The crew of the Starship Enterprise, in the original Star Trek series 1966-1969
What technologies fired your imagination as a child?
There were a few that fascinated me in my elementary and high school years, including the operation of gears and clutch on my dad’s 1950’s vintage tractor. Photography was a passion for many years, beginning around the age of 10 when my great aunt gave me her old Kodak Pony camera – the kind where you had to set the f-stop and shutter speed combination manually which helped me to learn best ratios of one to the other for desired focal depth and lighting. Later I would develop film and print my own black and white pictures. Somehow black and white photographs trigger my imagination, maybe it’s the way they display depth using gradients of density – light and dark – in shades of only one uniformly black colour.
Space technology was what really did it for my young imagination, more than anything else. I remember watching with amazement the Apollo 15 moon landing in the summer of 1971, and a few years later I discovered the original Star Trek series that first aired in three seasons from 1966-1969. I am still watching the reruns, every Monday night, having seen every episode at least a dozen times but every time discovering some new angle.
I imagine a younger person now, raised in recent times with advanced computer graphics and imaging technologies, would likely give no time to the original Star Trek. Compared to today’s offerings, the technology of Captain Kirk and his crew can seem old-fashioned, the same way a manual typewriter with hammers and ribbon is to a laptop computer or a rotary dial landline phone is to the latest handheld phone. But for me, that’s part of the appeal of the original series – it reminds me that it is a human creation and human creation continuously reflects events in time. I can imagine myself there, on that bridge of the Starship Enterprise, even now decades later. It seems human-scale, somehow like being in a stage play with a live audience. As hyper-realistic as the space technology in recent productions is, I have a much more difficult time placing myself in more graphically enhanced scenes.
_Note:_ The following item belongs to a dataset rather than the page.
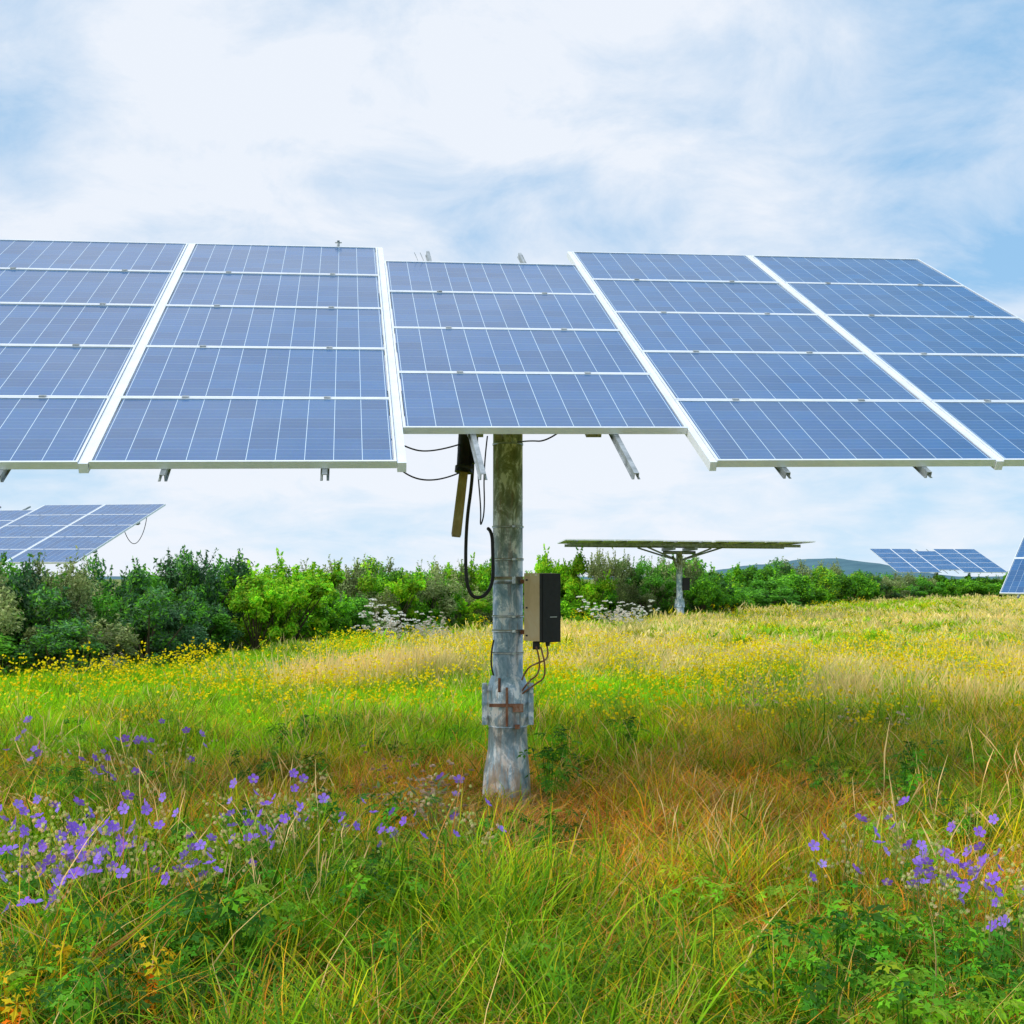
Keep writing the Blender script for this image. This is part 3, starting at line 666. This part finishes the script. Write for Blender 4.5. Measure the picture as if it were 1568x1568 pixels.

Don’t get me wrong, it’s not that I don’t enjoy current depictions of space technology – most particularly and recently in The Expanse. What draws me to the Expanse is the same thing that has always drawn me to the original Star Trek – it’s the story that they tell and the philosophy they convey.
The Expanse presents a remarkable and deep story of politics and the human character with a unique story line. The episodes of Star Trek were compelling especially for their philosophical messages delivered with natural interaction between Kirk and the crew members, each of them a unique character with strengths and flaws like the rest of us. It was of course very forward for its time in presenting a multinational crew, during the Cold War era when fear among nations prevailed with the ever-present threat of nuclear war. There was a moral to each Star Trek episode, one that spoke of peace and hope for the future while showcasing the strength and ingenuity of the human spirit.
A number of Star Trek episodes stand out in my memory, including “Assignment Earth” in which young Teri Garr made a name for herself and Robert Lansing played an advanced alien whose mission was to prevent nuclear war on Earth. We could use the help of Gary Seven, the alien played by Lansing, at a time like now. “Metamorphosis” is another, in which an alien energy force named The Companion falls in love with a marooned scientist who has to choose between it and his human rescuers. “The City on the Edge of Forever”, written by Harlan Ellison, starred Joan Collins as a worker in a 1930’s depression-era mission feeding the poor who becomes entangled with the Enterprise crew when they travel back in time and risk changing the course of history.
My favourite of all time has to be “Who Mourns for Adonais”, a title taken from a line in a Shelley poem. The episode features a Greek god claiming to be Apollo who traps the Enterprise in orbit around a planet that he alone occupies. Apollo is lonely, and when Kirk and crew beam down to the surface Apollo demands that they worship him. Apollo demonstrates his power to force their obedience, while promising to care for them as a parent would children. Human ingenuity, as always, prevails and the Enterprise is able to locate and destroy Apollo’s power source. Kirk’s line at the end, spoken to Apollo, is what I remember most: “We have outgrown you. You ask for something we can no longer give.” Those words contain much relevance now, to those who pretend to be god and rule with an iron fist mistaking the human spirit for something they can own.
It fires my imagination still, as I reflect on that technology that played a role in so much that we have now today. What technology do you recall, from your youth, that inspired you?